- **Written exercise**:
Repeat the material exactly, every line of it.

_ _ _

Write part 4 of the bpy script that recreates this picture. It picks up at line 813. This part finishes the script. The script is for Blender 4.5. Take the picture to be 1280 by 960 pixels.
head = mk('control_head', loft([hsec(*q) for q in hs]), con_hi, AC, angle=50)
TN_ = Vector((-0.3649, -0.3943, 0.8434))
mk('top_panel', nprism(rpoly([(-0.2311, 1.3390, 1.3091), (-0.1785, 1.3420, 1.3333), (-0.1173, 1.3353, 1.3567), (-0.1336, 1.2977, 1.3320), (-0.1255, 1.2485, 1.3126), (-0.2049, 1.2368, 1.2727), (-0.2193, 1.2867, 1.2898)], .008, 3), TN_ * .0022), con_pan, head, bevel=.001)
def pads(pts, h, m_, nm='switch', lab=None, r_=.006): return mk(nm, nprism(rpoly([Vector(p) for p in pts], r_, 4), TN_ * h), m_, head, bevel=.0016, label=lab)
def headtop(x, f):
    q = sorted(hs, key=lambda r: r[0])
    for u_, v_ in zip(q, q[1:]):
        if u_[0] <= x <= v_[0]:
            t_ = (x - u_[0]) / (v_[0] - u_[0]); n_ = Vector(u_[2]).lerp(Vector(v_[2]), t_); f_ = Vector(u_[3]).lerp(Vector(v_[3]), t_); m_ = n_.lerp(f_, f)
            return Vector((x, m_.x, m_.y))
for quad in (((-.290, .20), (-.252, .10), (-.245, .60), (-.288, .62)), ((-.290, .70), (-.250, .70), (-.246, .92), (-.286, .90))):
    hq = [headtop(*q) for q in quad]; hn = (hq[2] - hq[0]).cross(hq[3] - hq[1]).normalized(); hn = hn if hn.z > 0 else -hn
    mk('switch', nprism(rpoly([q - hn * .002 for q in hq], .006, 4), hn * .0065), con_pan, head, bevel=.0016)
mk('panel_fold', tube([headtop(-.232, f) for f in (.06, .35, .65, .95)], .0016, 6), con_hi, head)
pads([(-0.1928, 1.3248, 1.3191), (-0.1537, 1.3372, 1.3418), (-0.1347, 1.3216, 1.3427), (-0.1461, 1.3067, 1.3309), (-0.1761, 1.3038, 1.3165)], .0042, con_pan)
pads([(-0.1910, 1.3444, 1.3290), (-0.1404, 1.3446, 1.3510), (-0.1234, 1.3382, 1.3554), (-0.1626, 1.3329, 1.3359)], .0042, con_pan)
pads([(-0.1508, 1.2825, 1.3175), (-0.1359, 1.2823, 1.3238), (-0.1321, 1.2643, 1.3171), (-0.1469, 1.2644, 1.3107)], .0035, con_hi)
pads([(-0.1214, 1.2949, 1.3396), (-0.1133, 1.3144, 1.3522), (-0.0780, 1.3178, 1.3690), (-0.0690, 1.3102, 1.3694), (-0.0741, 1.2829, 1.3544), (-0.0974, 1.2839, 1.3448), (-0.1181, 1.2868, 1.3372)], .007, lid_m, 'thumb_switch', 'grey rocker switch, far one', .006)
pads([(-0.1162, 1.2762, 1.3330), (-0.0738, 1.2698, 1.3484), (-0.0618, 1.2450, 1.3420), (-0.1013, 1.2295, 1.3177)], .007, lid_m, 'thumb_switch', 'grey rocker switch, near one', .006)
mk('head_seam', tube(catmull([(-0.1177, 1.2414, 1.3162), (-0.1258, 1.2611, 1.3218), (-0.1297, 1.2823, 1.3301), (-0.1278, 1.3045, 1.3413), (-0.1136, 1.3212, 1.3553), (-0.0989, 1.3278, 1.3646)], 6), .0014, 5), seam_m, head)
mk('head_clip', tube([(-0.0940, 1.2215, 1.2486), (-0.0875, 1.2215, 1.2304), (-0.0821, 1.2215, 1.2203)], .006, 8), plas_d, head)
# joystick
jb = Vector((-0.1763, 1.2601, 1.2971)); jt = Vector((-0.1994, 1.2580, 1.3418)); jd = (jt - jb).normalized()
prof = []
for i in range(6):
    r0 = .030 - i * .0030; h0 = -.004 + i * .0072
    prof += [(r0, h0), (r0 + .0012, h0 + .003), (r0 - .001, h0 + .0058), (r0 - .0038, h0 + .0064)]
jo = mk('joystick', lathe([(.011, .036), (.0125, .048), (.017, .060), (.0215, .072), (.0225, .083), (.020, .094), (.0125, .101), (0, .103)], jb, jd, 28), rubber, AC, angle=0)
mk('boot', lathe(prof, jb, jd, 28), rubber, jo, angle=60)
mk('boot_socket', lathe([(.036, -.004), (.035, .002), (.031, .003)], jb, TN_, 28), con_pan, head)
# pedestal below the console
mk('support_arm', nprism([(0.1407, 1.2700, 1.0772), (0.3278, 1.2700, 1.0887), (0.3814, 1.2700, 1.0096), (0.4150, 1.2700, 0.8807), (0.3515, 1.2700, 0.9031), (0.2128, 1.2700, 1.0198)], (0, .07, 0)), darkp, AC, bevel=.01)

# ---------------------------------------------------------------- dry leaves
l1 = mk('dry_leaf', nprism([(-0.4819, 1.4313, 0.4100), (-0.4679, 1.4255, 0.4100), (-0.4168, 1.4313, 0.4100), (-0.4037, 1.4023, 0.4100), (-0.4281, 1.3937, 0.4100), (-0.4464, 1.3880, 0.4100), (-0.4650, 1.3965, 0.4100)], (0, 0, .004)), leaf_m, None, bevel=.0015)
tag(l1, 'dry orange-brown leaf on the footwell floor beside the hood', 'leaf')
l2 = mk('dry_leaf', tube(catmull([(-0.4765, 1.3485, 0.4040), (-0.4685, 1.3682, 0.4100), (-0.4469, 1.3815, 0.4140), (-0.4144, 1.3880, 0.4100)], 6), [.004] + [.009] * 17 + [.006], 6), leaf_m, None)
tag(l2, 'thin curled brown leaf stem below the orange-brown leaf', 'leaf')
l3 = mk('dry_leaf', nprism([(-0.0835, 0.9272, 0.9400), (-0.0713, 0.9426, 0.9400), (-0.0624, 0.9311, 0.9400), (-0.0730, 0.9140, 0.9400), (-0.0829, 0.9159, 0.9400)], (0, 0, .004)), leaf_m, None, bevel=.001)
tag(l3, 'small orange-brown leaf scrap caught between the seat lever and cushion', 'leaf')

_ _ _

- **Task answer**:
Write part 4 of the bpy script that recreates this picture. It picks up at line 813. This part finishes the script. The script is for Blender 4.5. Take the picture to be 1280 by 960 pixels.
head = mk('control_head', loft([hsec(*q) for q in hs]), con_hi, AC, angle=50)
TN_ = Vector((-0.3649, -0.3943, 0.8434))
mk('top_panel', nprism(rpoly([(-0.2311, 1.3390, 1.3091), (-0.1785, 1.3420, 1.3333), (-0.1173, 1.3353, 1.3567), (-0.1336, 1.2977, 1.3320), (-0.1255, 1.2485, 1.3126), (-0.2049, 1.2368, 1.2727), (-0.2193, 1.2867, 1.2898)], .008, 3), TN_ * .0022), con_pan, head, bevel=.001)
def pads(pts, h, m_, nm='switch', lab=None, r_=.006): return mk(nm, nprism(rpoly([Vector(p) for p in pts], r_, 4), TN_ * h), m_, head, bevel=.0016, label=lab)
def headtop(x, f):
    q = sorted(hs, key=lambda r: r[0])
    for u_, v_ in zip(q, q[1:]):
        if u_[0] <= x <= v_[0]:
            t_ = (x - u_[0]) / (v_[0] - u_[0]); n_ = Vector(u_[2]).lerp(Vector(v_[2]), t_); f_ = Vector(u_[3]).lerp(Vector(v_[3]), t_); m_ = n_.lerp(f_, f)
            return Vector((x, m_.x, m_.y))
for quad in (((-.290, .20), (-.252, .10), (-.245, .60), (-.288, .62)), ((-.290, .70), (-.250, .70), (-.246, .92), (-.286, .90))):
    hq = [headtop(*q) for q in quad]; hn = (hq[2] - hq[0]).cross(hq[3] - hq[1]).normalized(); hn = hn if hn.z > 0 else -hn
    mk('switch', nprism(rpoly([q - hn * .002 for q in hq], .006, 4), hn * .0065), con_pan, head, bevel=.0016)
mk('panel_fold', tube([headtop(-.232, f) for f in (.06, .35, .65, .95)], .0016, 6), con_hi, head)
pads([(-0.1928, 1.3248, 1.3191), (-0.1537, 1.3372, 1.3418), (-0.1347, 1.3216, 1.3427), (-0.1461, 1.3067, 1.3309), (-0.1761, 1.3038, 1.3165)], .0042, con_pan)
pads([(-0.1910, 1.3444, 1.3290), (-0.1404, 1.3446, 1.3510), (-0.1234, 1.3382, 1.3554), (-0.1626, 1.3329, 1.3359)], .0042, con_pan)
pads([(-0.1508, 1.2825, 1.3175), (-0.1359, 1.2823, 1.3238), (-0.1321, 1.2643, 1.3171), (-0.1469, 1.2644, 1.3107)], .0035, con_hi)
pads([(-0.1214, 1.2949, 1.3396), (-0.1133, 1.3144, 1.3522), (-0.0780, 1.3178, 1.3690), (-0.0690, 1.3102, 1.3694), (-0.0741, 1.2829, 1.3544), (-0.0974, 1.2839, 1.3448), (-0.1181, 1.2868, 1.3372)], .007, lid_m, 'thumb_switch', 'grey rocker switch, far one', .006)
pads([(-0.1162, 1.2762, 1.3330), (-0.0738, 1.2698, 1.3484), (-0.0618, 1.2450, 1.3420), (-0.1013, 1.2295, 1.3177)], .007, lid_m, 'thumb_switch', 'grey rocker switch, near one', .006)
mk('head_seam', tube(catmull([(-0.1177, 1.2414, 1.3162), (-0.1258, 1.2611, 1.3218), (-0.1297, 1.2823, 1.3301), (-0.1278, 1.3045, 1.3413), (-0.1136, 1.3212, 1.3553), (-0.0989, 1.3278, 1.3646)], 6), .0014, 5), seam_m, head)
mk('head_clip', tube([(-0.0940, 1.2215, 1.2486), (-0.0875, 1.2215, 1.2304), (-0.0821, 1.2215, 1.2203)], .006, 8), plas_d, head)
# joystick
jb = Vector((-0.1763, 1.2601, 1.2971)); jt = Vector((-0.1994, 1.2580, 1.3418)); jd = (jt - jb).normalized()
prof = []
for i in range(6):
    r0 = .030 - i * .0030; h0 = -.004 + i * .0072
    prof += [(r0, h0), (r0 + .0012, h0 + .003), (r0 - .001, h0 + .0058), (r0 - .0038, h0 + .0064)]
jo = mk('joystick', lathe([(.011, .036), (.0125, .048), (.017, .060), (.0215, .072), (.0225, .083), (.020, .094), (.0125, .101), (0, .103)], jb, jd, 28), rubber, AC, angle=0)
mk('boot', lathe(prof, jb, jd, 28), rubber, jo, angle=60)
mk('boot_socket', lathe([(.036, -.004), (.035, .002), (.031, .003)], jb, TN_, 28), con_pan, head)
# pedestal below the console
mk('support_arm', nprism([(0.1407, 1.2700, 1.0772), (0.3278, 1.2700, 1.0887), (0.3814, 1.2700, 1.0096), (0.4150, 1.2700, 0.8807), (0.3515, 1.2700, 0.9031), (0.2128, 1.2700, 1.0198)], (0, .07, 0)), darkp, AC, bevel=.01)

# ---------------------------------------------------------------- dry leaves
l1 = mk('dry_leaf', nprism([(-0.4819, 1.4313, 0.4100), (-0.4679, 1.4255, 0.4100), (-0.4168, 1.4313, 0.4100), (-0.4037, 1.4023, 0.4100), (-0.4281, 1.3937, 0.4100), (-0.4464, 1.3880, 0.4100), (-0.4650, 1.3965, 0.4100)], (0, 0, .004)), leaf_m, None, bevel=.0015)
tag(l1, 'dry orange-brown leaf on the footwell floor beside the hood', 'leaf')
l2 = mk('dry_leaf', tube(catmull([(-0.4765, 1.3485, 0.4040), (-0.4685, 1.3682, 0.4100), (-0.4469, 1.3815, 0.4140), (-0.4144, 1.3880, 0.4100)], 6), [.004] + [.009] * 17 + [.006], 6), leaf_m, None)
tag(l2, 'thin curled brown leaf stem below the orange-brown leaf', 'leaf')
l3 = mk('dry_leaf', nprism([(-0.0835, 0.9272, 0.9400), (-0.0713, 0.9426, 0.9400), (-0.0624, 0.9311, 0.9400), (-0.0730, 0.9140, 0.9400), (-0.0829, 0.9159, 0.9400)], (0, 0, .004)), leaf_m, None, bevel=.001)
tag(l3, 'small orange-brown leaf scrap caught between the seat lever and cushion', 'leaf')